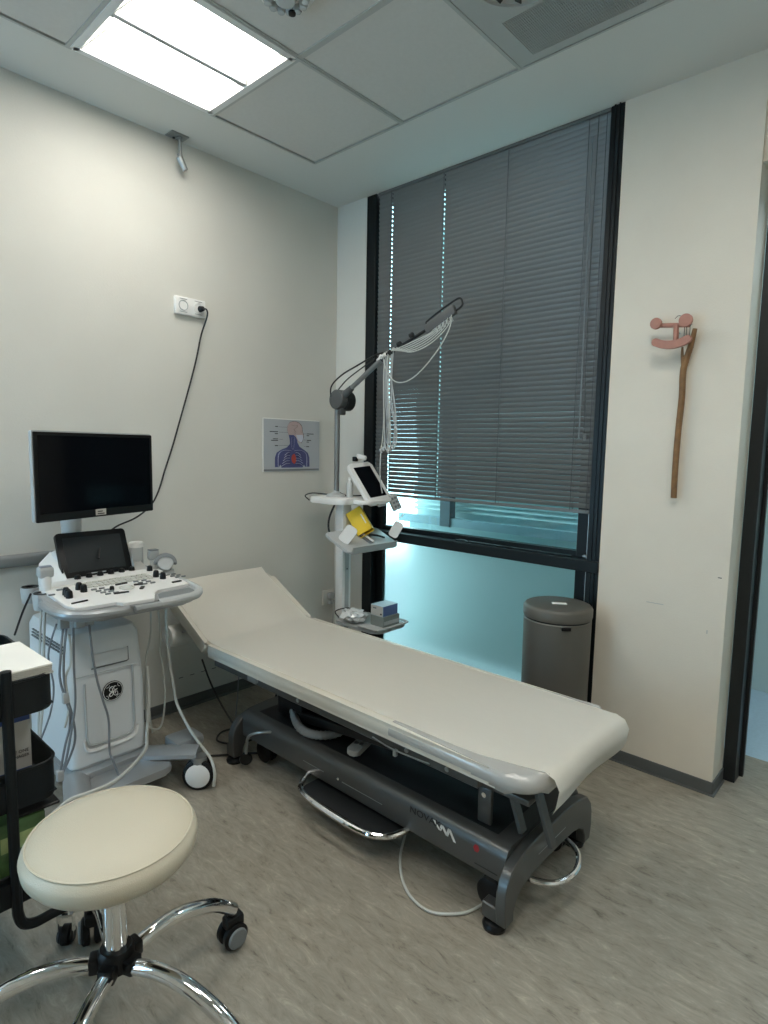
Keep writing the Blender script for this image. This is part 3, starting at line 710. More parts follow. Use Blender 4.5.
def paper_roll():
    t = thing('paper_roll', 'white paper roll under the raised backrest, open end facing the room', 'paper roll', (.2, -.95, .45))
    Mx = frame((.185, -1.255, .462), (1, 0, 0), (0, 0, 1))
    b = new(); lathe(b, [(.020, 0), (.052, 0), (.052, -.5), (.020, -.5), (.020, 0)], 32, Mx); obj('roll', b, PAPERW, t)
    b = new(); lathe(b, [(0, -.02), (.020, -.02), (.020, -.48), (0, -.48)], 20, Mx); obj('core', b, BLACK, t)
    b = new(); tube(b, [(.185, -.70, .462), (.26, -.70, .50), (.33, -.70, .54)], .006, 6); tube(b, [(.185, -1.20, .462), (.26, -1.20, .50), (.33, -1.20, .54)], .006, 6); obj('holder', b, STEEL, t)
paper_roll()
def hand_control():
    o = thing('hand_control', 'light grey couch hand control lying on the dark base beam', 'remote control', (1.29, -1.05, .238))
    Mx = frame((1.37, -1.165, .286), (-.35, 1, 0), (0, 0, 1)) @ Matrix.Rotation(-PI / 2, 4, 'X')
    Mx = Matrix.Translation((1.315, -1.125, .2385)) @ Matrix.Rotation(math.radians(108), 4, 'Z')
    b = new(); prism(b, rrect(0, .16, -.026, .026, .016), 0, .022, Mx, bev=.005); obj('body', b, LGREY, o)
    for k in range(3):
        for s in (-1, 1):
            b = new(); prism(b, rrect(.05 + .03 * k, .068 + .03 * k, s * .011 - .007, s * .011 + .007, .004), .022, .0245, Mx); obj('button', b, MGREY, o)
hand_control()
b = new(); tube(b, [(.90, -1.02, .41), (.88, -1.04, .34), (.92, -1.08, .27), (1.03, -1.135, .255), (1.12, -1.13, .255), (1.17, -1.06, .256), (1.20, -1.0, .30), (1.22, -.98, .37)], .017, 10, 14, rfun=lambda u: 1 + .12 * math.sin(u * 400))
tag(obj('coiled_hose', b, FUZZ, None, 60), 'grey ribbed flexible hose looped on the couch base beam', 'hose')
b = new(); tube(b, [(1.545, -1.10, .16), (1.55, -1.13, .10), (1.535, -1.08, .03), (1.53, -1.06, .006), (1.60, -1.17, .006), (1.68, -1.25, .006), (1.757, -1.29, .006), (1.83, -1.29, .006), (1.89, -1.24, .006), (1.915, -1.19, .006), (1.93, -1.10, .006)], .0045, 8, 6)
tag(obj('floor_cable', b, CABW), 'pale cable looping on the floor below the couch foot end', 'cable')
b = new(); tube(b, [(.42, -1.21, .40), (.40, -1.16, .28), (.42, -1.12, .17), (.50, -1.10, .08), (.545, -1.08, .02), (.50, -1.02, .006), (.42, -1.03, .006), (.40, -1.10, .006), (.46, -1.16, .006), (.54, -1.12, .006), (.60, -1.05, .03), (.62, -1.0, .1), (.64, -.97, .20), (.72, -.96, .32), (.9, -.96, .37)], .0045, 8, 6)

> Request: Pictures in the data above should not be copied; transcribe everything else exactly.

> Output of the exercise:
Keep writing the Blender script for this image. This is part 3, starting at line 710. More parts follow. Use Blender 4.5.
def paper_roll():
    t = thing('paper_roll', 'white paper roll under the raised backrest, open end facing the room', 'paper roll', (.2, -.95, .45))
    Mx = frame((.185, -1.255, .462), (1, 0, 0), (0, 0, 1))
    b = new(); lathe(b, [(.020, 0), (.052, 0), (.052, -.5), (.020, -.5), (.020, 0)], 32, Mx); obj('roll', b, PAPERW, t)
    b = new(); lathe(b, [(0, -.02), (.020, -.02), (.020, -.48), (0, -.48)], 20, Mx); obj('core', b, BLACK, t)
    b = new(); tube(b, [(.185, -.70, .462), (.26, -.70, .50), (.33, -.70, .54)], .006, 6); tube(b, [(.185, -1.20, .462), (.26, -1.20, .50), (.33, -1.20, .54)], .006, 6); obj('holder', b, STEEL, t)
paper_roll()
def hand_control():
    o = thing('hand_control', 'light grey couch hand control lying on the dark base beam', 'remote control', (1.29, -1.05, .238))
    Mx = frame((1.37, -1.165, .286), (-.35, 1, 0), (0, 0, 1)) @ Matrix.Rotation(-PI / 2, 4, 'X')
    Mx = Matrix.Translation((1.315, -1.125, .2385)) @ Matrix.Rotation(math.radians(108), 4, 'Z')
    b = new(); prism(b, rrect(0, .16, -.026, .026, .016), 0, .022, Mx, bev=.005); obj('body', b, LGREY, o)
    for k in range(3):
        for s in (-1, 1):
            b = new(); prism(b, rrect(.05 + .03 * k, .068 + .03 * k, s * .011 - .007, s * .011 + .007, .004), .022, .0245, Mx); obj('button', b, MGREY, o)
hand_control()
b = new(); tube(b, [(.90, -1.02, .41), (.88, -1.04, .34), (.92, -1.08, .27), (1.03, -1.135, .255), (1.12, -1.13, .255), (1.17, -1.06, .256), (1.20, -1.0, .30), (1.22, -.98, .37)], .017, 10, 14, rfun=lambda u: 1 + .12 * math.sin(u * 400))
tag(obj('coiled_hose', b, FUZZ, None, 60), 'grey ribbed flexible hose looped on the couch base beam', 'hose')
b = new(); tube(b, [(1.545, -1.10, .16), (1.55, -1.13, .10), (1.535, -1.08, .03), (1.53, -1.06, .006), (1.60, -1.17, .006), (1.68, -1.25, .006), (1.757, -1.29, .006), (1.83, -1.29, .006), (1.89, -1.24, .006), (1.915, -1.19, .006), (1.93, -1.10, .006)], .0045, 8, 6)
tag(obj('floor_cable', b, CABW), 'pale cable looping on the floor below the couch foot end', 'cable')
b = new(); tube(b, [(.42, -1.21, .40), (.40, -1.16, .28), (.42, -1.12, .17), (.50, -1.10, .08), (.545, -1.08, .02), (.50, -1.02, .006), (.42, -1.03, .006), (.40, -1.10, .006), (.46, -1.16, .006), (.54, -1.12, .006), (.60, -1.05, .03), (.62, -1.0, .1), (.64, -.97, .20), (.72, -.96, .32), (.9, -.96, .37)], .0045, 8, 6)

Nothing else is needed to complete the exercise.